From @LabourList
UPDATE: In a speech at the Hay Festival, Roy Hattersley has announced that he would now support Proportional Representation. He had been opposed to it for decades. He said it would be the most likely way to secure a “progressive alliance”.
There are a couple of interesting pieces in today’s papers in which Labour cabinet ministers call for constitutional reform in the wake of the MPs’ expenses debacle.
Alan Johnson, the Secretary of Health, says in an article in The Times that Labour still has a “mandate to pursue the issue of electoral reform and to hold a referendum on a specific new system” and praises the Alternative Vote Plus system as a viable alternative.
He continues that Labour has the opportunity to go into the next general election offering to “put real power into the hands of every voter”.

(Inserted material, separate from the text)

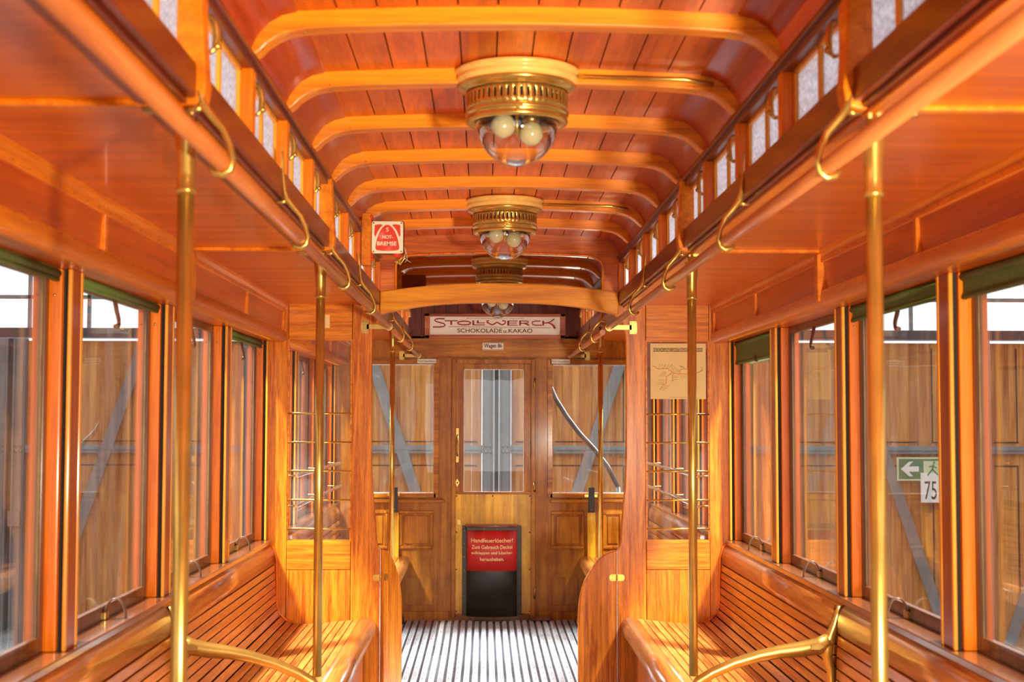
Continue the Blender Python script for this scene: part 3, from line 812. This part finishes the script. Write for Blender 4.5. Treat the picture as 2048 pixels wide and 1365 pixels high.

Meanwhile, at the Hay Festival over the weekend, Ed Miliband said the government still has the chance to embark on a “major programme of constitutional reform”, according to the Guardian.
The Climate Change Secretary said: “It’s a political system that isn’t in great health and it has to be reformed…I don’t think the House of Commons feels like an open and welcoming place for people … It doesn’t feel enough like an institution that people think is talking about their issues.”
Both men have emerged from the expenses scandal untarnished, so their voices will carry weight within the Party.